Biography
Gillian Bradshaw was born in Falls Church, Virginia, and spent part of her youth in Santiago, Chile. She attended the University of Michigan, where she won the Phillips Prize for Classical Greek in 1975 and 1977, as well as the Hopwood Prize for fiction for her first novel, Hawk of May. She went on to advanced study at Newnham College, Cambridge, where she studied Classical philology. Hawk of May was published while she was preparing for University of Cambridge exams.
Bradshaw decided to stay in Cambridge for another year to write another novel and think about what to do for a career. However, while there, she discovered she could live on her income as a novelist, and she has been writing novels ever since. She also met her husband, who was completing his doctorate in physics. Bradshaw and her husband, British Mathematical physics professor Robin Ball, have four children. She says of herself, "I am an enthusiast for classical antiquity, and love roaming about Graeco-Roman ruins on holiday. The rest of the family has a huge exposure to hypocausts and hippodromes. They have sometimes protested ('Not another Roman ruin!') but mostly they've quite enjoyed it."

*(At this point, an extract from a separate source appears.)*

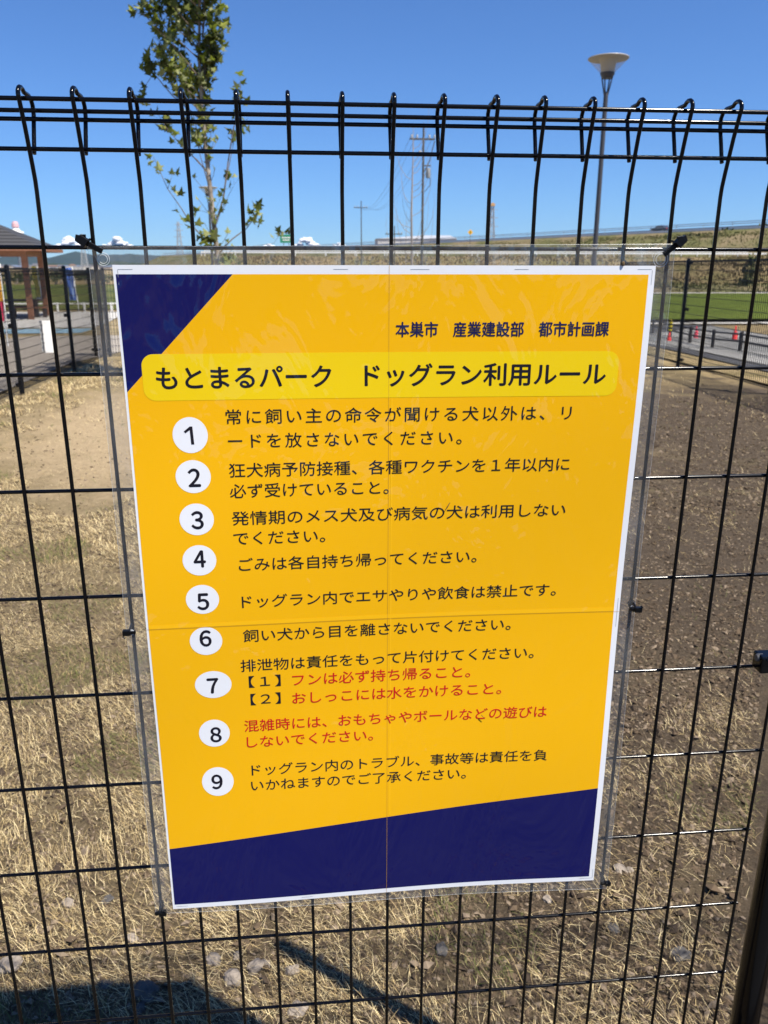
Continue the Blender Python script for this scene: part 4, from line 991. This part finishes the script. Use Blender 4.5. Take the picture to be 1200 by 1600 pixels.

Bradshaw's physicist husband provided one aspect of her portrayal of Archimedes in her novel The Sand-Reckoner. But as she states in the afterword, her portrayal is based on the ancient sources on Archimedes and not on any living person such as the theoretical physicists she knows. Bradshaw has been a judge in the Institute of Physics Paperclip Physics competition, and her contemporary and historical novels with a scientific background show a deep interest in human responses to scientific discoveries.